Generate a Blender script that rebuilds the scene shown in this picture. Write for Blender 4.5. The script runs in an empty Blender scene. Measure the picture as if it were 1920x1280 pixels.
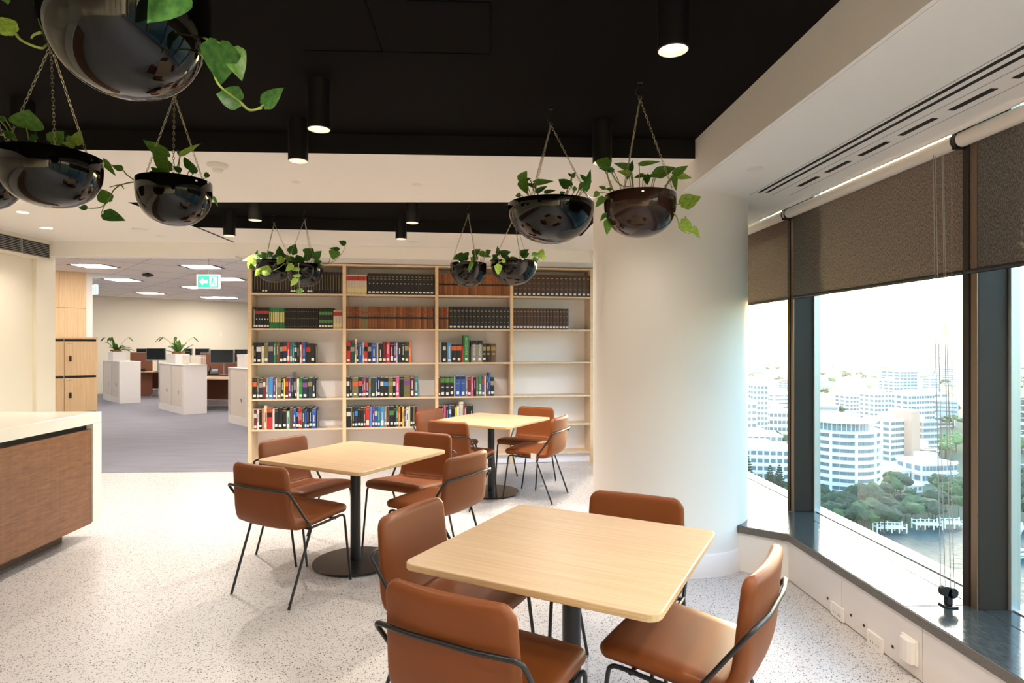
import bpy, math, random
from mathutils import Vector, Matrix
rnd = random.Random(7)
PI = math.pi
C = bpy.context.scene.collection
SC = bpy.context.scene

# ------------------------------------------------------------------ camera, sky, sun, exposure
FOC, HX, HY, EYE = 1150.0, 960.0, 645.0, 1.5        # focal length in pixels of the 1920x1280 frame, horizon row, eye height
YAW = math.atan(55 / 1150)
cd = bpy.data.cameras.new('camera'); cam = bpy.data.objects.new('camera', cd); C.objects.link(cam)
cd.sensor_width = 36; cd.lens = FOC * 36 / 1920; cd.shift_y = 5 / 1920; cd.clip_start = .05; cd.clip_end = 20000
cam.location = (0, 0, EYE); cam.rotation_euler = (PI / 2, 0, -YAW); SC.camera = cam
SUN_AZ, SUN_EL = math.radians(25.4), math.radians(6.0)
w = bpy.data.worlds.new('sky'); SC.world = w; w.use_nodes = True
nt = w.node_tree; nt.nodes.clear()
sky = nt.nodes.new('ShaderNodeTexSky'); sky.sky_type = 'NISHITA'; sky.sun_disc = False
sky.sun_elevation = SUN_EL; sky.sun_rotation = SUN_AZ; sky.air_density = 1.0; sky.dust_density = 1.8; sky.ozone_density = 2.2
bg = nt.nodes.new('ShaderNodeBackground'); bg.inputs['Strength'].default_value = 1.6
wo = nt.nodes.new('ShaderNodeOutputWorld'); nt.links.new(sky.outputs[0], bg.inputs[0]); nt.links.new(bg.outputs[0], wo.inputs[0])
sl = bpy.data.lights.new('sun', 'SUN'); sun = bpy.data.objects.new('sun', sl); C.objects.link(sun)
sl.energy = 3.0; sl.color = (1, .82, .62); sl.angle = math.radians(2.5)
sd = Vector((math.sin(SUN_AZ) * math.cos(SUN_EL), math.cos(SUN_AZ) * math.cos(SUN_EL), math.sin(SUN_EL)))
sun.rotation_euler = sd.to_track_quat('Z', 'Y').to_euler(); sun.location = (60, 120, 80)
vs = SC.view_settings; vs.view_transform = 'Standard'; vs.look = 'None'; vs.gamma = 1; vs.use_curve_mapping = False; vs.exposure = 0.8
cy = SC.cycles
cy.max_bounces = 8; cy.diffuse_bounces = 5; cy.glossy_bounces = 4; cy.transmission_bounces = 4; cy.transparent_max_bounces = 16; cy.volume_bounces = 0
cy.caustics_reflective = False; cy.caustics_refractive = False; cy.sample_clamp_indirect = 4; cy.use_denoising = True
LAMP_W = 6.8          # one pendant downlight
WARM = (1, .90, .79)

# ------------------------------------------------------------------ helpers
FW = Vector((math.sin(YAW), math.cos(YAW), 0)); RT = Vector((math.cos(YAW), -math.sin(YAW), 0)); UP = Vector((0, 0, 1))
EYEV = Vector((0, 0, EYE))
def ray(x, y): return FW + RT * ((x - HX) / FOC) + UP * ((HY - y) / FOC)
def on_z(x, y, z): d = ray(x, y); return EYEV + d * ((z - EYE) / d.z)
def on_x(x, y, X): d = ray(x, y); return EYEV + d * (X / d.x)
def at(x, y, dep): return EYEV + ray(x, y) * dep
def lin(c):
    f = lambda v: v / 12.92 if v <= .04045 else ((v + .055) / 1.055) ** 2.4
    return tuple(f(v / 255) for v in c) + (1,)

class MB:
    def __init__(s): s.v = []; s.f = []; s.m = []
    def add(s, vs, fs, m=0):
        o = len(s.v); s.v += [tuple(v) for v in vs]; s.f += [tuple(i + o for i in f) for f in fs]; s.m += [m] * len(fs); return s
    def box(s, x0, x1, y0, y1, z0, z1, m=0, M=None):
        vs = [Vector(p) for p in ((x0,y0,z0),(x1,y0,z0),(x1,y1,z0),(x0,y1,z0),(x0,y0,z1),(x1,y0,z1),(x1,y1,z1),(x0,y1,z1))]
        if M: vs = [M @ v for v in vs]
        return s.add(vs, [(3,2,1,0),(4,5,6,7),(0,1,5,4),(1,2,6,5),(2,3,7,6),(3,0,4,7)], m)
    def prism(s, poly, z0, z1, m=0):
        n = len(poly)
        a = sum(poly[i][0]*poly[(i+1)%n][1]-poly[(i+1)%n][0]*poly[i][1] for i in range(n))
        if a < 0: poly = poly[::-1]
        vs = [(p[0],p[1],z0) for p in poly] + [(p[0],p[1],z1) for p in poly]
        return s.add(vs, [tuple(range(n))[::-1], tuple(range(n,2*n))] + [(i,(i+1)%n,n+(i+1)%n,n+i) for i in range(n)], m)
    def lathe(s, prof, n=24, c=(0,0,0), m=0, a0=0.0, cap=True):
        k = len(prof); vs = []; fs = []
        for j in range(n):
            a = a0 + 2*PI*j/n
            for r, z in prof: vs.append((c[0]+r*math.cos(a), c[1]+r*math.sin(a), c[2]+z))
        for j in range(n):
            q = (j+1) % n
            for i in range(k-1): fs.append((j*k+i, q*k+i, q*k+i+1, j*k+i+1))
        if cap and prof[0][0] > 1e-5: fs.append(tuple(j*k for j in range(n))[::-1])
        if cap and prof[-1][0] > 1e-5: fs.append(tuple(j*k+k-1 for j in range(n)))
        return s.add(vs, fs, m)
    def cyl(s, c, r, z0, z1, n=24, m=0): return s.lathe([(r,z0),(r,z1)], n, (c[0],c[1],0), m)
    def tube(s, pts, r, n=8, closed=False, m=0, rr=None):
        pts = [Vector(p) for p in pts]; k = len(pts); vs = []; fs = []; N = None
        for i, p in enumerate(pts):
            a = pts[(i-1)%k] if (closed or i) else p; b = pts[(i+1)%k] if (closed or i < k-1) else p
            t = (b-a).normalized()
            if N is None:
                N = t.cross(Vector((0,0,1)));
                if N.length < .05: N = t.cross(Vector((1,0,0)))
            N = (N - t*N.dot(t)).normalized(); B = t.cross(N); ri = rr[i] if rr else r
            for j in range(n):
                q = 2*PI*j/n; vs.append(p + (N*math.cos(q)+B*math.sin(q))*ri)
        for i in range(k if closed else k-1):
            for j in range(n):
                i2 = (i+1)%k; j2 = (j+1)%n; fs.append((i*n+j, i*n+j2, i2*n+j2, i2*n+j))
        if not closed: fs += [tuple(range(n))[::-1], tuple(range((k-1)*n, k*n))]
        return s.add(vs, fs, m)
    def grid(s, P, m=0, closed_u=False):
        R = len(P); K = len(P[0])
        vs = [p for row in P for p in row]
        fs = [(i*K+j, i*K+(j+1)%K, (i+1)*K+(j+1)%K, (i+1)*K+j) for i in range(R-1) for j in range(K if closed_u else K-1)]
        return s.add(vs, fs, m)
    def mesh(s, name, mats, smooth=None):
        me = bpy.data.meshes.new(name); me.from_pydata(s.v, [], s.f)
        for m in mats: me.materials.append(m)
        me.polygons.foreach_set('material_index', s.m)
        if smooth is not None:
            me.polygons.foreach_set('use_smooth', [True]*len(s.f)); me.set_sharp_from_angle(angle=math.radians(smooth))
        me.update(); return me

def put(name, me, parent=None, loc=None, rz=None):
    o = bpy.data.objects.new(name, me); C.objects.link(o)
    if parent: o.parent = parent
    if loc is not None: o.location = loc
    if rz is not None: o.rotation_euler = (0, 0, rz)
    return o
def obj(name, mb, mat, parent=None, smooth=None, bevel=0, seg=2, loc=None, rz=None):
    o = put(name, mb.mesh(name, mat if isinstance(mat, (list, tuple)) else [mat], smooth), parent, loc, rz)
    if bevel:
        b = o.modifiers.new('bevel', 'BEVEL'); b.width = bevel; b.segments = seg; b.limit_method = 'ANGLE'; b.angle_limit = .6
    return o
def tag(o, label, cat, group=None, kind=None):
    o['label'] = label; o['category'] = cat
    if group: o['group'] = group
    if kind: o['kind'] = kind
    return o
def thing(name, label, cat, loc=(0,0,0), rz=0, group=None):
    o = bpy.data.objects.new(name, None); C.objects.link(o); o.location = loc; o.rotation_euler = (0,0,rz); o.empty_display_size = .1
    return tag(o, label, cat, group)
def struct(name, mb, mat, parent=None, **k):
    o = obj(name, mb, mat, parent, **k)
    if not parent: o['kind'] = 'structure'
    return o
def copy_tree(o, parent=None):
    c = o.copy(); C.objects.link(c)
    if parent: c.parent = parent
    for ch in list(o.children): copy_tree(ch, c)
    return c
def fillet(pts, r, n=5):
    pts = [Vector(p) for p in pts]; out = [pts[0]]
    for i in range(1, len(pts)-1):
        p = pts[i]; a = (pts[i-1]-p); b = (pts[i+1]-p); d = min(r, a.length*.45, b.length*.45)
        A = p + a.normalized()*d; B = p + b.normalized()*d
        for k in range(n+1):
            t = k/n; out.append(A*(1-t)**2 + p*2*t*(1-t) + B*t*t)
    return out + [pts[-1]]
def smoothline(pts, n=6):
    pts = [Vector(p) for p in pts]; out = []
    for i in range(len(pts)-1):
        p0 = pts[max(i-1,0)]; p1 = pts[i]; p2 = pts[i+1]; p3 = pts[min(i+2,len(pts)-1)]
        for k in range(n):
            t = k/n; out.append(.5*((2*p1)+(p2-p0)*t+(2*p0-5*p1+4*p2-p3)*t*t+(3*p1-p0-3*p2+p3)*t**3))
    return out + [pts[-1]]

ONES = 'first second third fourth fifth sixth seventh eighth ninth tenth eleventh twelfth thirteenth fourteenth fifteenth sixteenth seventeenth eighteenth nineteenth'.split()
TENS = {20:'twent',30:'thirt',40:'fort',50:'fift',60:'sixt',70:'sevent',80:'eight',90:'ninet'}
def ordinal(n):
    if n < 20: return ONES[n-1]
    t = TENS[n//10*10]; return t+'ieth' if n % 10 == 0 else t+'y-'+ONES[n%10-1]

# ------------------------------------------------------------------ materials
def mat(name, col, rough=.5, metal=0, spec=.5, coat=0, emit=0, bump=None, var=None, trans=0, ior=None):
    m = bpy.data.materials.new(name); m.use_nodes = True; t = m.node_tree; p = t.nodes['Principled BSDF']
    c = lin(col) if max(col[:3]) > 1 else tuple(col[:3])+(1,)
    p.inputs['Base Color'].default_value = c; p.inputs['Roughness'].default_value = rough; p.inputs['Metallic'].default_value = metal
    p.inputs['Specular IOR Level'].default_value = spec; p.inputs['Coat Weight'].default_value = coat; p.inputs['Coat Roughness'].default_value = .08
    if ior: p.inputs['IOR'].default_value = ior
    if emit: p.inputs['Emission Color'].default_value = c; p.inputs['Emission Strength'].default_value = emit
    co = t.nodes.new('ShaderNodeTexCoord') if (bump or var) else None
    if var:      # (scale, amount, stretch) soft mottling of the base colour
        mp = t.nodes.new('ShaderNodeMapping'); mp.inputs['Scale'].default_value = var[2] if len(var) > 2 else (1,1,1)
        n = t.nodes.new('ShaderNodeTexNoise'); n.inputs['Scale'].default_value = var[0]; n.inputs['Detail'].default_value = 4
        r = t.nodes.new('ShaderNodeMix'); r.data_type = 'RGBA'
        r.inputs[6].default_value = tuple(v*(1-var[1]) for v in c[:3])+(1,); r.inputs[7].default_value = tuple(min(1, v*(1+var[1])) for v in c[:3])+(1,)
        t.links.new(co.outputs['Object'], mp.inputs[0]); t.links.new(mp.outputs[0], n.inputs[0]); t.links.new(n.outputs[0], r.inputs[0]); t.links.new(r.outputs[2], p.inputs['Base Color'])
    if bump:
        n = t.nodes.new('ShaderNodeTexNoise'); n.inputs['Scale'].default_value = bump[0]; n.inputs['Detail'].default_value = 3
        b = t.nodes.new('ShaderNodeBump'); b.inputs['Strength'].default_value = bump[1]; b.inputs['Distance'].default_value = bump[2] if len(bump) > 2 else .002
        t.links.new(co.outputs['Object'], n.inputs[0]); t.links.new(n.outputs[0], b.inputs['Height']); t.links.new(b.outputs[0], p.inputs['Normal'])
    return m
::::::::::
Task prompt:
Only the number should be given: how many lines of the data contain the word "pixels"?

Solved exercise:
2